The grant that I’m proposing for my renewal/growth opportunity with Lilly focuses on taking acting/improvisational workshop(s) with The Groundlings improv group in Los Angeles. In addition, I will have the opportunity to (hopefully) audition for TV/film while spending time out there touring production studios and taking in the entire entertainment world that has fascinated me since I was a kid. In general, it will allow me to do things that I wouldn't/couldn't afford to do, and it will exponentially improve my experience out there by making it more comfortable, affordable, and ultimately, more enjoyable.

Random Memory:
One of the best jobs I’ve ever had was working at a video store in college. We had just gotten married and moved to Beech Grove, IN (SE Indianapolis), and I still had one more year of schooling, and my wife was working in downtown Indy. When I wasn’t in school, I worked at the video store.  When I got hired, I told them in true Office Space-style that I wanted the job with the least amount of responsibility. So, I was a checkout person.

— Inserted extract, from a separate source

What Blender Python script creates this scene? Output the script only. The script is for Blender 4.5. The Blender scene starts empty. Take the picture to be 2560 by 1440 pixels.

I quickly got bored, so I started doing more around the store like “receiving” new product into the store, running inventories at night, making out the schedule, etc. Around four months in, the store manager left and they didn’t hire one until near the end of my time there. I was the acting store manager within a few months, it was crazy. Talking about movies and recommending obscure movies to people was heavenly. I remember “the regulars” that would come in a few times a week and we’d chat about the new releases and whether they liked them or not.  For example, there was a police officer (Phil) would come in and get all the new releases on DVDs each week. He didn’t care if they were any good or not, he just needed something for his car laptop while on duty. I never questioned him about “when” on duty he was doing this, but I’d like to think it was on a stakeout or something and he misses the bad guy walking by because he can’t wait to see how Coyote Ugly ended. Yes, he checked out Coyote Ugly. This large, mustachioed man rented Coyote Ugly. Maybe he thought Tyra Banks was a good actress?